Saturday, April 22, 2006

Free Expression in Asian Cyberspace, the Conference

I was privileged to attend quite a remarkable gathering of journalists and bloggers from all around Asia this past week. The Free Expression in Asian Cyberspace conference was a three day affair with eye-opening presentations on the state of many of the represented Asian countries; as well as a distinctly, and deeply, technological flavor from North American resource speakers. Above link goes to the conference website, whose live, contemporaneous production and multimedia content records for posterity both the substance of the prepared presentations and the subsequent interaction with the audience via question and answer. The conference weblogged itself. Kudos to Alecks Pabicko and the the technical staff of Philippine Center for Investigative Journalism (PCIJ) for that work, which saves all of us for the further task of pondering upon the larger, grander meaning of the information we have just shared about current events, both political and technological, and what the implications are for what ought to be done now.

I come away from the conference with a vivid impression that some kind of important moment has just occurred in Asian journalism involving many of its most interesting elements. In each of the persons that I met I was struck by the gravitas of their situations and thus the high value of their information as journalists and human beings. Here were virtually every country in Asia, represented by its leading-edge journalists, living truly dangerous and risky lives, telling each other and the rest of the world, the basic truth about their little or big corner of it. The immediately preceeding post on Nepal, perhaps demonstrates the live momentous nature of events of which many of the conferees are a part.

Here too were important bearers of another kind of information -- cyberspace technology, the inner wiring of the World Wide Web of browsers and proxies and nodes and links and software arcana, strategy and tactics for dealing with the lethal cat-and-mouse games of Internet filtering, censorship and outright repression in countries all over the region. This was thus a conference in which one could literally witness the process of technology transfer.

If you're already feeling envious for not having attended this Conference, be consoled! They did such a great job on the conference website above, you can still virtually attend it.
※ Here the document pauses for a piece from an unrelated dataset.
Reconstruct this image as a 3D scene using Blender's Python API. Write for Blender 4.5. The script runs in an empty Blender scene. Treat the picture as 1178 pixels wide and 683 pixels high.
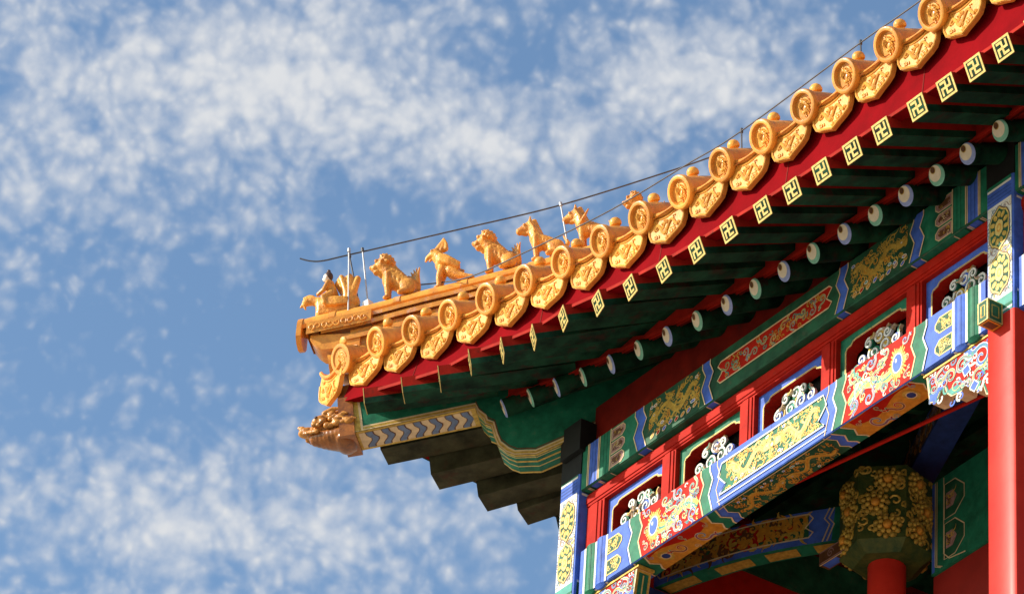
import bpy, bmesh, math, random
from mathutils import Vector, Matrix
from mathutils.geometry import tessellate_polygon
R_ = math.radians
SC = bpy.context.scene
COL = SC.collection

# ------------------------------------------------------------------ camera
cam_d = bpy.data.cameras.new('camera'); cam = bpy.data.objects.new('camera', cam_d); COL.objects.link(cam)
_r = Vector((0.56576752, 0.82252456, 0.05796949)); _d = Vector((-0.42948008, 0.3539685, -0.83081476)); _f = Vector((-0.70388492, 0.44515127, 0.55352179))
cam.matrix_world = Matrix(((_r.x, -_d.x, -_f.x, 17.390), (_r.y, -_d.y, -_f.y, -11.467), (_r.z, -_d.z, -_f.z, 1.6), (0, 0, 0, 1)))
cam_d.sensor_width = 36; cam_d.lens = 4945.39 * 36 / 1178; cam_d.clip_end = 20000; cam_d.clip_start = .1
SC.camera = cam

# ------------------------------------------------------------------ light
SUN_EL, SUN_AZ = 27.0, 30.0          # elevation; swing from the facade's normal (-Y) towards -X
a, e = R_(SUN_AZ), R_(SUN_EL)
sdir = Vector((-math.sin(a) * math.cos(e), -math.cos(a) * math.cos(e), math.sin(e)))
sun_d = bpy.data.lights.new('sun', 'SUN'); sun_d.energy = 4.8; sun_d.angle = R_(.5); sun_d.color = (1, .93, .80)
sun = bpy.data.objects.new('sun', sun_d); COL.objects.link(sun)
sun.rotation_euler = sdir.to_track_quat('Z', 'Y').to_euler(); sun.location = (0, 0, 60)
SC.view_settings.view_transform = 'Standard'; SC.view_settings.look = 'None'
SC.view_settings.exposure = 0.5; SC.view_settings.gamma = 1; SC.view_settings.use_curve_mapping = False
SC.cycles.use_denoising = True
SC.cycles.max_bounces = 8

world = bpy.data.worlds.new('World'); SC.world = world; world.use_nodes = True
def build_sky():
    nt = world.node_tree; nt.nodes.clear(); N = nt.nodes.new; L = nt.links.new
    out = N('ShaderNodeOutputWorld'); bg = N('ShaderNodeBackground'); L(bg.outputs[0], out.inputs[0])
    bg.inputs['Strength'].default_value = .12
    sky = N('ShaderNodeTexSky'); sky.sky_type = 'NISHITA'; sky.sun_disc = False
    sky.sun_elevation = e; sky.sun_rotation = R_(180 + SUN_AZ); sky.air_density = 1.0; sky.dust_density = 1.3; sky.ozone_density = 1.6
    tc = N('ShaderNodeTexCoord'); sep = N('ShaderNodeSeparateXYZ'); L(tc.outputs['Generated'], sep.inputs[0])
    def math_(op, A, B=None, clamp=False):
        n = N('ShaderNodeMath'); n.operation = op; n.use_clamp = clamp
        for i, v in enumerate((A, B)):
            if v is None: continue
            if isinstance(v, (int, float)): n.inputs[i].default_value = v
            else: L(v, n.inputs[i])
        return n.outputs[0]
    zz = math_('MAXIMUM', sep.outputs['Z'], .06)
    px = math_('DIVIDE', sep.outputs['X'], zz); py = math_('DIVIDE', sep.outputs['Y'], zz)   # a flat cloud layer overhead
    cmb = N('ShaderNodeCombineXYZ'); L(px, cmb.inputs[0]); L(py, cmb.inputs[1])
    def noise(scale, detail, rough, vec=None, dist=0, off=(0, 0, 0)):
        mp = N('ShaderNodeMapping'); mp.inputs['Location'].default_value = off; L(vec or cmb.outputs[0], mp.inputs[0])
        n = N('ShaderNodeTexNoise'); n.inputs['Scale'].default_value = scale; n.inputs['Detail'].default_value = detail
        n.inputs['Roughness'].default_value = rough; n.inputs['Distortion'].default_value = dist; L(mp.outputs[0], n.inputs['Vector'])
        return n.outputs['Fac']
    def blob(cx, cy, rx, ry, rot=0):          # an oval bank of the cloud layer, soft edged
        mp = N('ShaderNodeMapping'); mp.vector_type = 'TEXTURE'; mp.inputs['Location'].default_value = (cx, cy, 0)
        mp.inputs['Rotation'].default_value = (0, 0, rot); mp.inputs['Scale'].default_value = (rx, ry, 1); L(cmb.outputs[0], mp.inputs[0])
        g = N('ShaderNodeTexGradient'); g.gradient_type = 'QUADRATIC_SPHERE'; L(mp.outputs[0], g.inputs[0])
        return g.outputs['Fac']
    banks = None
    for b in SKY_BANKS:
        v = math_('MULTIPLY', blob(*b[:5]), b[5] * 1.15)
        banks = v if banks is None else math_('ADD', banks, v)
    dirv = tc.outputs['Generated']
    big = noise(17.0, 4, .55, dirv, .2, (1.7, 4.1, 0))
    mott = noise(95, 4, .55, dirv, .1, (.3, .9, 2))
    fine = noise(300, 2, .5, dirv, .2, (4, 2, 1))
    wob = N('ShaderNodeTexNoise'); wob.inputs['Scale'].default_value = 60; wob.inputs['Detail'].default_value = 2; L(dirv, wob.inputs['Vector'])
    wv = N('ShaderNodeVectorMath'); wv.operation = 'MULTIPLY_ADD'; L(wob.outputs['Color'], wv.inputs[0]); wv.inputs[1].default_value = (.008, .008, .008); L(dirv, wv.inputs[2])
    vo = N('ShaderNodeTexVoronoi'); vo.feature = 'SMOOTH_F1'; vo.inputs['Scale'].default_value = 225; vo.inputs['Smoothness'].default_value = 1.0; vo.inputs['Detail'].default_value = 1.0; vo.inputs['Roughness'].default_value = .5; L(wv.outputs[0], vo.inputs['Vector'])
    puff = math_('SUBTRACT', .42, vo.outputs['Distance'])
    cover = math_('ADD', math_('MULTIPLY', math_('SUBTRACT', big, .5), .95), math_('ADD', banks, .30))
    tex = math_('ADD', math_('ADD', math_('MULTIPLY', math_('SUBTRACT', mott, .5), 1.3), math_('MULTIPLY', math_('SUBTRACT', fine, .5), .45)), math_('MULTIPLY', puff, 1.1))
    soft = math_('ADD', cover, math_('MULTIPLY', tex, .82))
    ramp = N('ShaderNodeMapRange'); ramp.interpolation_type = 'SMOOTHSTEP'; L(soft, ramp.inputs['Value'])
    ramp.inputs['From Min'].default_value = -.05; ramp.inputs['From Max'].default_value = 1.4
    ramp.inputs['To Min'].default_value = .03; ramp.inputs['To Max'].default_value = 1.0
    mix = N('ShaderNodeMix'); mix.data_type = 'RGBA'; L(ramp.outputs[0], mix.inputs['Factor'])
    tint = N('ShaderNodeMix'); tint.data_type = 'RGBA'; tint.blend_type = 'MULTIPLY'; tint.inputs['Factor'].default_value = 1
    L(sky.outputs[0], tint.inputs['A']); tint.inputs['B'].default_value = SKY_TINT
    L(tint.outputs['Result'], mix.inputs['A']); mix.inputs['B'].default_value = CLOUD
    L(mix.outputs['Result'], bg.inputs['Color'])
SKY_TINT = (.90, 1.09, 1.17, 1); CLOUD = (4.35, 4.45, 4.6, 1)
SKY_BANKS = [(-1.205, .640, .24, .14, 1.08, .95), (-1.19, .735, .10, .05, 1.0, .55), (-1.098, .77, .13, .085, 1.0, .75), (-1.33, .605, .12, .10, .9, .55),
             (-1.52, .80, .32, .14, .9, .75), (-1.255, .72, .035, .025, .9, -.5), (-1.37, .715, .17, .06, .9, -.4), (-1.13, .715, .05, .045, 0, -.5)]
build_sky()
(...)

Please check back here all day long, for more Philippine Commentary on specific conference topics...

5 comments:

Karl M. Garcia said...

I am consoled, because of you and the others who blogged about the conference.Just like being there myself.

HILLBLOGGER said...

Hi Dean, hi Karl,

The conference sounds really awesome!

Gosh and to think I'm still in stone age blogging - ugh!

Gotta get my blogging bearings right pretty quickly.

Without Borders said...

we are talking about free expression in cyberspace but deep down south in marawi city, the local government had outlawed pornography and homosexuality. read today's PDI, page A18. this is nothing but a talibanization of the country. bloggers and freedom loving people of this country should condemn this blatant violation of our basic human rights and free expression. certainly regulation, probably an ordinance, is unconstitutional.

Rizalist said...

without borders,
Pornography--hetero or homo or othero--is illegal in most jurisdictions. Of course the big problem is deciding, in any given case whether something is pornographic or not. In other words, like terrorism, there is a bind over the definition of pornography.

But I think in most places, they allow "local community standards" to decide whether something is pornographic or not.

Artists, movie makers and yes, pornographers do often play the role of canaries in the mine shaft. As governments and states turn to repressive measures against all mediums of expression, they tend to step on such practitioners of "free speech" -- thus alerting the larger society to the presence of repressive trends.

However, I do believe local communities are empowered to set their own standards in these regards.

All the more reason I suppose to jealously guard our freedom to travel. Or to oppose the local ordinances by reducing them to absurdity, where possible.

Bernardo F. Ronquillo said...

I read about your account of the conferences that you attended and I felt as if I've stepped into another world that a lot of people is not seeing much less understand. And yet it is the future. I am suffering futureshock here.

I consider myself lucky, that being a senior citizen, I am straddling two worlds - the old world where I grew up and the world of cyberspace where I am now struggling to understand and trying to still be relevant in. I hope the youth of today appreciate and knows how to use it well for the good of humankind.